En revanche, en accord avec le ministre de l’intérieur, le Gouvernement a fait le choix d’exclure expressément de cette posture : premièrement, les actions relevant du domaine judiciaire, hors réquisition spécifique de l’autorité judiciaire ; deuxièmement, les opérations de maintien de l’ordre public, telles que le contrôle de manifestations, de foules ou d’émeutes sur la voie publique, en dehors des états d’exception prévus par la Constitution, c’est-à-dire de l’état de siège.
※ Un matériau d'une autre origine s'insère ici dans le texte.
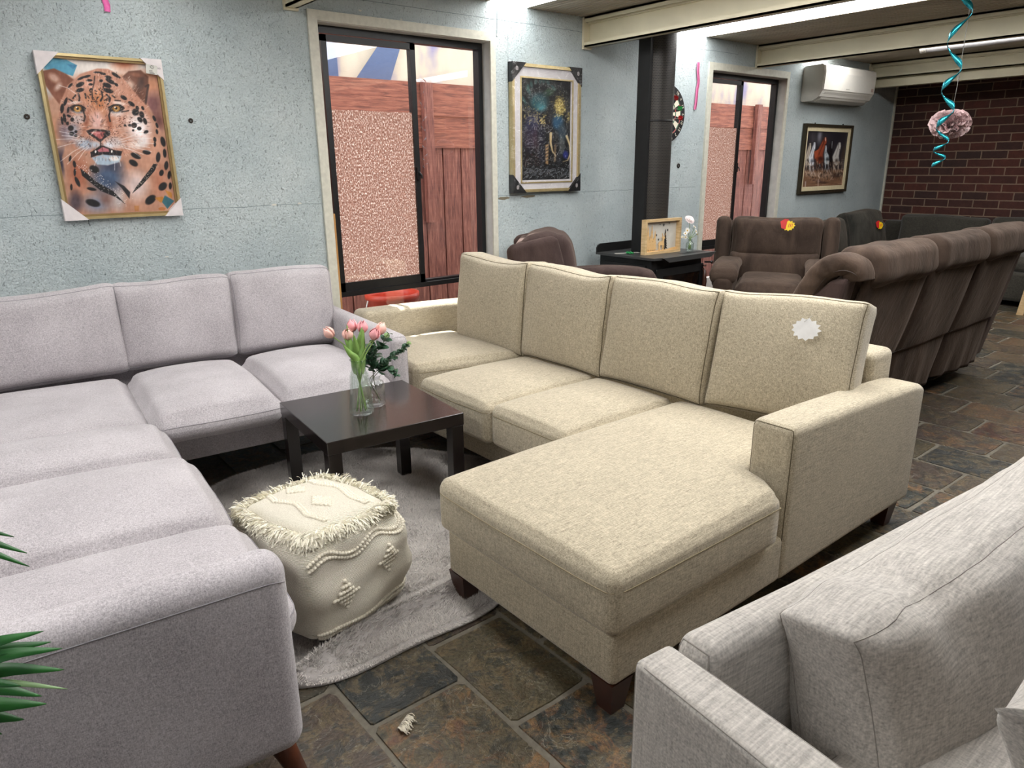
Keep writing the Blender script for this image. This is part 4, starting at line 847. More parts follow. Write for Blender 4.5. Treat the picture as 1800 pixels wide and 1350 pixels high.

Je veux insister sur le fait que la réalisation de l’ensemble de ces missions n’appelle pas d’évolution de notre cadre juridique, au-delà de la mise en oeuvre de ce qu’on a appelé « le périple meurtrier » dans le projet de loi sur la procédure pénale. Il reste que l’emploi des armées sur le territoire national, dans ce nouveau contexte, peut s’effectuer à cadre constitutionnel et législatif constant.
Dans le prolongement de ce que je viens de vous indiquer, ce rapport pose également les grands principes qui doivent encadrer le recours des armées sur le territoire national, pour garantir leur pleine efficacité mais aussi leur juste utilité.
En premier lieu, l’engagement de plusieurs milliers de militaires ou de capacités interarmées d’importance équivalente relève directement du chef de l’État, chef des armées, dans le cadre des conseils de défense et de sécurité nationale, à l’identique des interventions extérieures.
Ce sont par ailleurs les mêmes soldats, marins et aviateurs, qui font face à une même menace, présentant des caractéristiques militaires sur le territoire national comme sur les théâtres d’opérations extérieures.
En réfléchissant à ces enjeux nouveaux, nous avons totalement écarté l’idée de créer des unités militaires spécialisées pour le territoire national. C’est bien une même armée qui se trouve engagée dans l’Adrar des Ifoghas ou dans les rues de nos grandes villes ou sur nos axes de communications sensibles – en particulier parce qu’il y a, je le répète, une continuité de la menace et parce que l’action des armées, complémentaire de celle des forces de sécurité intérieure, ne doit pas se confondre avec elle. Il y a là un principe fort que j’ai fixé à nos armées, qui constituent donc un réservoir unique à la disposition du Gouvernement.